Alguns sérios problemas surgem desta opção. O primeiro se refere à própria delimitação do objeto de intervenção, circunscrito às favelas. Se partirmos da constatação de que o armamento pesado utilizado por traficantes não é produzido artesanalmente e que a grande quantidade de drogas não é refinada em estabelecimentos locais, concluiremos que a dinâmica que sustenta o tráfico de drogas não tem origem nesses aglomerados urbanos. Apesar da inegável inserção de agentes do tráfico nestas áreas, o próprio alvo da intervenção parece equivocado, na medida em que os grandes fornecedores permanecem com sua estrutura de distribuição de armamento e drogas inalterada, capaz de abastecer qualquer aglomerado que não esteja sob intervenção policial.
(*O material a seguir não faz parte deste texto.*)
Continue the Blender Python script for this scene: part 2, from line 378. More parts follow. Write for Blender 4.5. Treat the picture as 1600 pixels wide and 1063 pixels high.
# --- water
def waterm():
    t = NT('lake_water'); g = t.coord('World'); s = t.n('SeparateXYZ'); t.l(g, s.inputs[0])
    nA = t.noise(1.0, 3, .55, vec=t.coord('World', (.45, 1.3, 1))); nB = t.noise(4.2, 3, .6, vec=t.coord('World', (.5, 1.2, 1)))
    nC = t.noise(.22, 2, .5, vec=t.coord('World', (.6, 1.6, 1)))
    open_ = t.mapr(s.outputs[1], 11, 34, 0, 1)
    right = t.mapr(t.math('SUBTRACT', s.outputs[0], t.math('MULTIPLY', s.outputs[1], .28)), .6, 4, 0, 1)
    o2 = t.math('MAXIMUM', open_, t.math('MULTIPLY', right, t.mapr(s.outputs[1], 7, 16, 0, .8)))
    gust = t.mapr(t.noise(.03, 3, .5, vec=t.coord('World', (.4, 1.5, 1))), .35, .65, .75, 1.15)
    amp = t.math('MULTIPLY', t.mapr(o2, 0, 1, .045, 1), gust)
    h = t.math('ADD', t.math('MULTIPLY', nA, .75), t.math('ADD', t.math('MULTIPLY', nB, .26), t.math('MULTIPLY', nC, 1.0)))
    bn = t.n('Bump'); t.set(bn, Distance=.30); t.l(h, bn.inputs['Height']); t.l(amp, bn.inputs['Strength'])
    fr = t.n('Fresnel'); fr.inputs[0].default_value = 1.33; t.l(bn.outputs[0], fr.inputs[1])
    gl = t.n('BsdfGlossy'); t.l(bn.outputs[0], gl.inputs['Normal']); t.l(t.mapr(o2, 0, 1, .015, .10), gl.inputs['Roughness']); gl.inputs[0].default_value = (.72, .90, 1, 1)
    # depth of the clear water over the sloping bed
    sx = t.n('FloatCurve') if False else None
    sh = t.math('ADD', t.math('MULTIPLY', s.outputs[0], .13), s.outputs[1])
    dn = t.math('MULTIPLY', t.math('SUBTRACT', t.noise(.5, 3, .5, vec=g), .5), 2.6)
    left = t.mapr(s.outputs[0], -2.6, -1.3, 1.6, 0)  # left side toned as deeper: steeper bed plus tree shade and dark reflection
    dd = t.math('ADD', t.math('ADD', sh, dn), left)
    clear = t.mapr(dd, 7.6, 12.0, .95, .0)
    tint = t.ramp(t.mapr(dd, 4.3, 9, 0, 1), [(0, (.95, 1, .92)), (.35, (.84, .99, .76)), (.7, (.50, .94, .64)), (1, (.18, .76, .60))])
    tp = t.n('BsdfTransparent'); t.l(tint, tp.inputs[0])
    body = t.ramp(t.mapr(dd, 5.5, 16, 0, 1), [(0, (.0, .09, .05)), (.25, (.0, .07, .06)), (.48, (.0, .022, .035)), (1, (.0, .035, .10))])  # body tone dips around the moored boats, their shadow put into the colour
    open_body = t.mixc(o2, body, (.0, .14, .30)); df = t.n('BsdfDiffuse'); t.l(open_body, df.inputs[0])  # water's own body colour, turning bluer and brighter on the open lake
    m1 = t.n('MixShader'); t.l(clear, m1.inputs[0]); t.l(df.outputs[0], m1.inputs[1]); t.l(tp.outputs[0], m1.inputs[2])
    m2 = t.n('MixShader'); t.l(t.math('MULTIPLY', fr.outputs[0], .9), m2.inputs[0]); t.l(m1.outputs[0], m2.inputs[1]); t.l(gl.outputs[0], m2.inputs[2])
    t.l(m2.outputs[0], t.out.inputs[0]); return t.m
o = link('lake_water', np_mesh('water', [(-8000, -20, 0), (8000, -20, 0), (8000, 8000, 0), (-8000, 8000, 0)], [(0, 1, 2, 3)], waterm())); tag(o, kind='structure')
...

O segundo problema decorre do primeiro. Ao proceder tal delimitação territorial na atuação policial, a Secretaria de Segurança Pública carioca transforma as favelas em verdadeiros campos de batalha, ignorando a necessidade de uma planificação estratégica e geo-referenciada, em nome da lógica da guerra, cujo objetivo deixa de ser a proteção dos moradores e a garantia de suas vidas,

O problema fica ainda mais complexo quando a população brasileira parece cada vez mais receptiva à violência estatal, o que é reforçado pelas repercussões do filme “Tropa de Elite”. Para além do desmantelamento da noção de cidadania, a aceitação dessa lógica, corrói a própria essência do Estado Moderno, vez que confere ao Poder Executivo, no “front de batalha”, a autorização para julgar quem é e quem não é o inimigo, e aplicar sua pena. Já o Poder Judiciário e o Ministério Público tendem a se irrogar equivocadamente da função de combater a criminalidade, olvidando-se de sua função de prover julgamentos justos, a partir da garantia do cumprimento das leis e dos direitos fundamentais. Por fim, o Poder Legislativo, a quem caberia o delinea­mento de uma verdadeira política de segurança pública, se deixa seduzir pelas soluções imediatistas voltadas à produção de leis antigarantistas, contribuindo para o esvaziamento do espaço da boa política em prol do espaço da pena.

O compromisso do IBCCRIM de defender intransigentemente o Estado Democrático de Direito e as garantias fundamentais impõe que se almeje o aprofundamento do debate, de complexidade singular, para que não mais se confundam políticas de segurança pública com polícia, e que se aprimorem as instituições que compõem as forças de segurança brasileira bem como as que integram o sistema de justiça.

Que o exemplo do Rio de Janeiro, tão longínquo e tão próximo, nos sirva de combustível para a elevação desse debate, valendo lembrar as atuais palavras de Gilberto Gil e do saudoso Cazuza:

“Estranho teu Cristo, Rio

Que olha tão longe, além

Com os braços sempre abertos,

mas sem proteger ninguém.”(1)

Nota

(1) Trecho da letra da canção “Trem para as estrelas”.